You can see this great man in the photos at the hunger strike link, above.

Over in Rome, a group of Tibetans demonstrating outside the Chinese embassy decided to crash the gates. They put a Tibetan flag over a Chinese official's car, and sang their national anthem. The officials had to look at at those harshly prohibited colours flying over their sovereign national territory for half an hour, and they were stunned. This account is from the "Tibetan Community in Italy."
Rome, February 21 - A group of Tibetans stormed the Chinese Embassy in Rome this morning. They forced into the Chinese Embassy compound dodging the tight Security. The demonstration started from via Largo Ecuador, the place allotted by the Rome authority, which is quite close to the Chinese Embassy. Heavy rainfall obstructed the attendance of media and local supporters but the Tibetans were not deterred.

The protest began with an inspirational and encouraging speech from Mr. Kalsang Phuntsok Godrukpa, former TYC president. A minute's silence was observed in tribute to the Tibetan martyrs who laid down their lives under Chinese oppression. The protest continued with recitation of Dhentsig Monlam and shouting of slogans before the Tibetans crashed the gate of the Chinese Embassy. Astonished Chinese officials Italian security personnels stood stunned at the sight of Tibetan demonstrators with national flags. The demonstrators unfurled a huge Tibetan national flag on windshield of a car belonging to Chinese official. The Tibetans were driven out of the Embassy after about half an hour. The angry protesters sang the Tibetan national anthem right in front of the Chinese Embassy.

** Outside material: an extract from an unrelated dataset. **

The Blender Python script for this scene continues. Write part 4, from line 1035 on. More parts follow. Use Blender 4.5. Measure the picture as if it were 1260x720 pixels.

The purpose of today’s protest is to display total solidarity to the Hunger Strike being undertaken by the TYC and Tibetan Community in Turin, Italy. Venerable Geshe Palden Gyatso, former political prisoner, Mr Sonam Wangdue, President of RTYC Dharamsala, Mr. Tamding Chomphel, vice president of Tibetan community in Italy have been sitting on an indefinite Hunger strike to strongly appeal to the members of International Olympic Committee to reconsider its decision to award 2008 Olympics to China. The Tibetans demanded immediate improvement in the human rights situation in Tibet. They demanded the release of all the political prisoners of Tibet. Also in the list of demands was the unconditional release of the young Panchen Lama and Tulku Tenzin Delek.

This is the first ever incident of gatecrash at the Chinese Embassy in Italy. Protesters say it is prelude to more such demonstrations at Turin winter Olympic which ends 26th February.
Keep it cool, don't get rough -- give the Inti-toony-fada ragers some lessons in how it's done with honour. They have nothing to be mad about, compared to half a century under Chinese communist rulers, your most beloved spiritual leader exiled. Yet the fire under the snow continues to burn, the hunger for freedom that won't go out.